Admit it — never in your entire life did you ever subscribe to a magazine because someone wrote a review of it and called it boring. Well, I just did. The magazine is Bicycle Times. Its focus is everyday riding, commuting, family riding, and touring. Here’s what Andrew Hartsock had to say about it:
A cursory glance showed it had gear reviews, odes to commuting, reader submissions, how-to articles and the like. In other words, it seemed perfect for a bike-commute geek like me.
About 20 minutes into what was to be a leisurely one-hour ride on the trainer in the basement, I had mowed through more than half of the magazine, and my enthusiasm had cooled considerably.
There wasn’t anything terribly wrong with the magazine. I gleaned a tidbit here, a tip there, learned a little about rain gear.
But it dawned on me that reading about bike commuting is even more dull than … bike commuting itself.
And I’m a big fan of bike commuting.
Hmmmmm…
Well, OK. Now I’m curious.
I also want to be supportive. And I’m thinking there ought to be a place for a bicycling magazine that resists the sport-cycling culture. Does it resist that culture? We’ll see.
Comments 7
Here is another one for your pleasure.
We received free copies at the bike summit. That was the first I had heard of it.

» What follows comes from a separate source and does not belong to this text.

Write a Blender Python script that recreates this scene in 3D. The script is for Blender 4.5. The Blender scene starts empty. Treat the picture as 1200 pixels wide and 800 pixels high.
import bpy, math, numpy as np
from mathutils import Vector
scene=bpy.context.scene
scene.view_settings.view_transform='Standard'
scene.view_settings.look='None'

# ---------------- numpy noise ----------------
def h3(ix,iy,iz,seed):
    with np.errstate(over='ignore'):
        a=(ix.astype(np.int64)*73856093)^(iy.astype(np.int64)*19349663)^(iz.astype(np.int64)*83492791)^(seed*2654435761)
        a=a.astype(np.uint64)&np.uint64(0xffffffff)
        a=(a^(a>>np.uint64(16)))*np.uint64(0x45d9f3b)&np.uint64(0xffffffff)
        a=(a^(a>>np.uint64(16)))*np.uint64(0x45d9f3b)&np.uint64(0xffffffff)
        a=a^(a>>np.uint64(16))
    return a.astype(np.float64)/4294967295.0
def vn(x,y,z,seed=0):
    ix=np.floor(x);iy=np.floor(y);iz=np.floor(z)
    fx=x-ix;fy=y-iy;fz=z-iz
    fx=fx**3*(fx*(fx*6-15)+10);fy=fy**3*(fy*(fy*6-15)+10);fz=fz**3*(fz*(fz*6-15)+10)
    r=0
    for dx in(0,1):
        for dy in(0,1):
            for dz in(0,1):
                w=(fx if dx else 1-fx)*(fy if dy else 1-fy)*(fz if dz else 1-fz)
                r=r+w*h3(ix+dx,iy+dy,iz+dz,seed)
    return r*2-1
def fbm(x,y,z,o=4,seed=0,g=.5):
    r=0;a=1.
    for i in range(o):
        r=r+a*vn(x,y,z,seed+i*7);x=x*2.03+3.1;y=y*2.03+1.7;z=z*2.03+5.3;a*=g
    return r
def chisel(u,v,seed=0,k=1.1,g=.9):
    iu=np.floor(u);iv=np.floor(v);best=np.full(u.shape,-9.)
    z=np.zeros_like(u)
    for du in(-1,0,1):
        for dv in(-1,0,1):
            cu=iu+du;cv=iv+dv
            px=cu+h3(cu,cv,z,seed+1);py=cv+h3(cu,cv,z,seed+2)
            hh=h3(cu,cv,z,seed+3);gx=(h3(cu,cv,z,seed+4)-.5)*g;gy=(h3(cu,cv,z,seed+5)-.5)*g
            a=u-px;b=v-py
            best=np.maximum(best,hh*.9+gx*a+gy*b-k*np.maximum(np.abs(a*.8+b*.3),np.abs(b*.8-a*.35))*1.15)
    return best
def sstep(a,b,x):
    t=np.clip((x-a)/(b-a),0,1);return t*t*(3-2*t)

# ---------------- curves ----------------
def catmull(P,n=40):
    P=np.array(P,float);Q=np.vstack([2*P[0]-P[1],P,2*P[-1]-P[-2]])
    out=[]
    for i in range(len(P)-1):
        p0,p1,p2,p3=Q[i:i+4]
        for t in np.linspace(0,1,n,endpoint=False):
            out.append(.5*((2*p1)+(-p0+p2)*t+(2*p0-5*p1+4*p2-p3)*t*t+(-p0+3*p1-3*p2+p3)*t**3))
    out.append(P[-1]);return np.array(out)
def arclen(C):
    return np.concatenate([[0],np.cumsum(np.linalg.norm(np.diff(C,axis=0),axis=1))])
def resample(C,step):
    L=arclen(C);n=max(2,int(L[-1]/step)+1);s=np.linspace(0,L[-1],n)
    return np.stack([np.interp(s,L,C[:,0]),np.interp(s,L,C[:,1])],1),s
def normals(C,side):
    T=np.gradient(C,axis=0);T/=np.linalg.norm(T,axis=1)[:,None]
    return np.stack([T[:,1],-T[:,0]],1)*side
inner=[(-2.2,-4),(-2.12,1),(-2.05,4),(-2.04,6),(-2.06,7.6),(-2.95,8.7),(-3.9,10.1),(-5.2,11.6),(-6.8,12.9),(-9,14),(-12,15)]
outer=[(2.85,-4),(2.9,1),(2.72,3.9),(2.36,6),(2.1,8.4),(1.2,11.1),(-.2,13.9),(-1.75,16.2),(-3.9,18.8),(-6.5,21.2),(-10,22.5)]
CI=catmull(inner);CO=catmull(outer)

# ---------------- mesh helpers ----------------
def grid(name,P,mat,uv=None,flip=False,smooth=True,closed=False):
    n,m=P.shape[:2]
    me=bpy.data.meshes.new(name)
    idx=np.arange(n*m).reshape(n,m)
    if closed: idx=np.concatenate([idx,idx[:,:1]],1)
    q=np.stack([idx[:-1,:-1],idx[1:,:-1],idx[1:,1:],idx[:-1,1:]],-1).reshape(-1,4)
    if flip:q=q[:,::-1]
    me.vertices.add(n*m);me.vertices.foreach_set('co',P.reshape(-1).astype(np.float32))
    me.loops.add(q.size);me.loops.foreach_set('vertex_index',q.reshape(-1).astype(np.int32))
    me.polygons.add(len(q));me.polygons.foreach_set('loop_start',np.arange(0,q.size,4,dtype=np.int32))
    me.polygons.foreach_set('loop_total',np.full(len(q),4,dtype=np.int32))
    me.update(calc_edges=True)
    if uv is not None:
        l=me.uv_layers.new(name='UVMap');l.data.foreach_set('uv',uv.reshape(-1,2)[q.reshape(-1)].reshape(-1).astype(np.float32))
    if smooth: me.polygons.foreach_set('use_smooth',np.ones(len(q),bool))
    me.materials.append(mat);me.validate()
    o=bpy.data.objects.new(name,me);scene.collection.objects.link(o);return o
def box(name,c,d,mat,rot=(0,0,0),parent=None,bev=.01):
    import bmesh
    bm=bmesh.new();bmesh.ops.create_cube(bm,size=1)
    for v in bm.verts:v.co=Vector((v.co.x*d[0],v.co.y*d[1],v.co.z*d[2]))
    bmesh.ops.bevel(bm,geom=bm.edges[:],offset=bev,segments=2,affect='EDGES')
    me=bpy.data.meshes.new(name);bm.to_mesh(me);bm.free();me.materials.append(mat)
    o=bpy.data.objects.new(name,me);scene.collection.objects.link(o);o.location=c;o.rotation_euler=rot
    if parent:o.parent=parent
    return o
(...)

Posted 07 Apr 2009 at 1:33 pm ¶Darn it!
Here it is…
http://www.momentumplanet.com/
Posted 07 Apr 2009 at 1:34 pm ¶Robert… Cool. Giving that one a try, too.
Posted 07 Apr 2009 at 5:22 pm ¶interesting that he think bike commuting is boring…
Posted 08 Apr 2009 at 12:31 pm ¶Alex… Yes. I found that a bit odd, too.
Posted 08 Apr 2009 at 12:39 pm ¶He was riding a *stationary bike* in his *basement* ? Well, no wonder he was bored by the magazine if what he was doing was more interesting than, you know, actually riding somewhere.
Posted 08 Apr 2009 at 5:43 pm ¶PS Does this comments section allow html tags ? Some italics are called for here !
Cordelia… Good question re: html tags. Let me check my preferences. I’ll get back to you.